We plug in the integral expressions for $I_0(x)$ and $K_1(x)$ and obtain:

\begin{align} I(a,b,c) &= \frac{1}{\pi}\int_0^\infty dx\sin(ax)x\int_1^\infty dy\sqrt{y^2-1}e^{-cxy}\int_0^{\pi}dz e^{bx\cos z}\\ &=\frac{1}{\pi}\Im\left[\int_1^\infty dy\sqrt{y^2-1}\int_0^\pi dz\int_0^\infty dx xe^{(ia + b\cos z - cy)x}\right] \tag1\\ &=\frac{1}{\pi}\Im\left[\int_1^\infty dy\sqrt{y^2-1}\int_0^\pi\frac{dz}{(b\cos z -cy+ia)^2}\right] \tag2\\ \end{align}

The convergence of the integral in $(1)$ is given, because we know that $cy>c>b\geq b\cos z$ for any values of $y$ and $z$ that are going to be considered in the respective integrals.
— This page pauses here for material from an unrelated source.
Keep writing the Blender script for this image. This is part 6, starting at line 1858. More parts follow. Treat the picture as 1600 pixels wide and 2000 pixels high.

Let $\gamma := cy - ia$, then $(2)$ becomes

\begin{align} I(b,\gamma)&=\frac{1}{\pi}\Im\left[\int_1^\infty dy\sqrt{y^2-1}\int_0^\pi\frac{dz}{(b\cos z - \gamma)^2}\right] \tag3 \end{align}

Let $u:=\tan\left(\frac{z}{2}\right)$, then $dz = \frac{2}{1+u^2}du$ and $\cos z = \frac{1-u^2}{1+u^2}$. Then, we split the integral into an integral from $0$ to $\frac{\pi}{2}$ and an integral from $\frac{\pi}{2}$ to $\pi$. The bounds on the first integral become $0$ to $\infty$ and the bounds on the second integral become $-\infty$ to $0$. Putting this all together, we have

\begin{align} I(b,\gamma)&=\frac{1}{\pi b^2}\Im\left[\int_1^\infty dy\sqrt{y^2-1}\int_{-\infty}^\infty du\frac{2}{1+u^2}\frac{1}{\left(\frac{1-u^2}{1+u^2}-\frac{\gamma}{b}\right)^2}\right]\\ &=\frac{2}{\pi b}\Im\left[\int_1^\infty dy\sqrt{y^2-1}\int_{-\infty}^\infty \frac{du}{\left[b(1-u^2)-\gamma(1+u^2)\right]^2}\right]\\ &=\frac{2}{\pi b}\Im\left[\int_1^\infty dy\sqrt{y^2-1}\int_{-\infty}^\infty \frac{du}{\left[-u^2(\gamma+b) -(\gamma-b)\right]^2}\right]\\ &=-\frac{2}{\pi b}\Im\left[\int_1^\infty dy\frac{\sqrt{y^2-1}}{(\gamma+b)^2}\int_{-\infty}^\infty \frac{du}{\left[u^2 +\frac{\gamma-b}{\gamma+b}\right]^2}\right] \tag4 \end{align}

Using the well-known result that

$$\int_{-\infty}^\infty\frac{dx}{(x²+a²)^2} = \frac{\pi}{2a^3}$$

for real values of $a$, $(4)$ becomes

\begin{align} I(b,\gamma) &= -\frac{1}{b}\Im\left[\int_1^\infty dy\frac{\sqrt{y^2-1}}{(\gamma+b)^2}\left(\frac{\gamma+b}{\gamma-b}\right)^\frac{3}{2}\right]\\ &=-\frac{1}{b}\Im\left[\int_1^\infty dy \sqrt{\frac{y^2-1}{(\gamma+b)(\gamma-b)^3}}\right] \tag5 \end{align}

Now recall that $\gamma = cy-ia$, thus $y=\frac{\gamma + ia}{c}$, $dy = \frac{d\gamma}{c}$, $\gamma(1)=c-ia$ and $\gamma(\infty) = \infty - ia$. This turns the integral in $(5)$ into a contour integral in the complex plane:

\begin{align} I(a,b,c)&=-\frac{1}{bc^2}\Im\left[\int_{c-ia}^{\infty-ia}d\gamma\sqrt{\frac{(\gamma+ia)^2 - c^2}{(\gamma+b)(\gamma-b)^3}}\right] \tag6 \end{align}

The integrand clearly has poles at $\gamma=\pm b$, so I'm thinking that there is some way to evaluate this using the the Residue Theorem, but I'm not sure how to treat the square root. Perhaps somebody else can take it from here, though.